電子商取引情報(EDI)導入を積極検討しよう
制御盤の設計・製造工程をデジタル技術を使って効率化し、制御盤関連各社の体質強化を実現する「制御盤DX」。しかしそこに至るまではいくつもの壁・ハードルが存在する。日本電機工業会(JEMA)制御盤2030ワーキンググループは、制御盤の制作工程の将来の形として「制御盤2030」を提示し、さらに制御盤DXを阻む壁とそれに対する推進策を「制御盤製造業界向けDXガイドライン」としてまとめている。本記事では、同ガイドラインをもとに、制御盤DX実現に立ちはだかる壁とその解決策を紹介する。
第6回目は、受注に関連する「商取引」の壁。
せっかく自社の技術や提案を高く評価されても、実績がない、取引口座がないという理由で受注を逃すケースは多々ある。特に近年は、効率化の名目で取引先を絞り、新規の口座開設に慎重な企業が増えている。制御盤業界も同様で、概算見積もりの依頼を受ける際、発注先での口座や過去の取引の有無を求められるケースが多く、この条件が長年、制御盤メーカーの新規取引先開拓の障壁となってきた。すでに受注実績のある制御盤メーカーにとっては新規参入から自社を守る防御壁にもなってきた関係上、一概にこれが悪であるとは言えないが、制御盤メーカーの自由競争や成長を阻害してきたのは事実だ。

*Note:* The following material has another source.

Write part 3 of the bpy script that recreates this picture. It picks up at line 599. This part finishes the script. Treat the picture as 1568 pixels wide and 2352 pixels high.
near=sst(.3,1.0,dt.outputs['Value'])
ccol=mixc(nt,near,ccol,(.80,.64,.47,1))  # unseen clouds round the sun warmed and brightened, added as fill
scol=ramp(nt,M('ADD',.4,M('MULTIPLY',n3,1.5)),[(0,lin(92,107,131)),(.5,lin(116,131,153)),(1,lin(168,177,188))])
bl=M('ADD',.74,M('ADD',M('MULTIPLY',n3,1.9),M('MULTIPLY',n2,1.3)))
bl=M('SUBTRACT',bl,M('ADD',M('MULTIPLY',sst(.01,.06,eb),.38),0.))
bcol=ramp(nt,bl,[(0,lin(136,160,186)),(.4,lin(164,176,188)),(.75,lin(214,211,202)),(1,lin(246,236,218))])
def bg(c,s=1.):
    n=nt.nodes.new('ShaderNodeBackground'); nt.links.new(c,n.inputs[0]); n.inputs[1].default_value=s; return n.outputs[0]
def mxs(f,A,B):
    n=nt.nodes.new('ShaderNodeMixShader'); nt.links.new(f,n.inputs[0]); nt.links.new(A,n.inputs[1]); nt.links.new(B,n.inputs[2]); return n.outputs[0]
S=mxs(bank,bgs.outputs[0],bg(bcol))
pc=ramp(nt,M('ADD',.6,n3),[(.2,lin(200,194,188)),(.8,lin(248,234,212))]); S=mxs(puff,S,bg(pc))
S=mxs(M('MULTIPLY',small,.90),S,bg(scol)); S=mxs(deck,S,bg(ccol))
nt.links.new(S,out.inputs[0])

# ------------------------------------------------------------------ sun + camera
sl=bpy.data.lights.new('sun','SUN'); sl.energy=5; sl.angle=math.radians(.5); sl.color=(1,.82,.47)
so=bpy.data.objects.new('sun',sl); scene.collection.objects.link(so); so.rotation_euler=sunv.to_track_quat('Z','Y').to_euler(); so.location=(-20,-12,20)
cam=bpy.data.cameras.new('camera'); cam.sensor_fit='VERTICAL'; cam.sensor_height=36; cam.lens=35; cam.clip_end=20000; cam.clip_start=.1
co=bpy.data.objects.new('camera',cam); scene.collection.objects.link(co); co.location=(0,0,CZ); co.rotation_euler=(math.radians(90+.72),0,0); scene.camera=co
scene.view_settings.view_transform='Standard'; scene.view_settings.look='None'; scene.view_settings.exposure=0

また大手メーカーと口座開設する際には基本契約書を取り交わすが、選択肢のある発注側と、大手となんとか取引したい制御盤メーカー側では立場が異なり、これにより支払い条件が平等でないケースも散見する。
これもまた制御盤メーカーの不利となり、成長を妨げる要因のひとつにもなっている。
電子商取引情報(EDI)が解決策として有望視されているが、EDIが統一・標準化していないことに加え、制御盤メーカー自身も対応していないケースも多い。紙媒体を電子化してメールで送付しているだけでECMやCRMなど基幹システムと共有されておらず、データの共有や納品、検収、監査対応なども含めてデジタル化が必要となっている。
こうした課題に対し、口座開設の手続き簡素化・合理化には電子契約の導入が有効だが、与信審査や信用調査は従来と同様に必要となるため、そこは変わらない。また制御盤メーカーなど中小企業から大手企業に対してEDI導入を働きかけるのはハードルが高い。国や大企業側から中小企業へとEDI導入を促すのが望ましい形となっている。
またインボイス制度の導入や、2027年末のSAP ERPのサポート終了など受発注関連で大きく動くイベントがあり、このタイミングはEDI導入や取引のあり方を変える好機と見られている。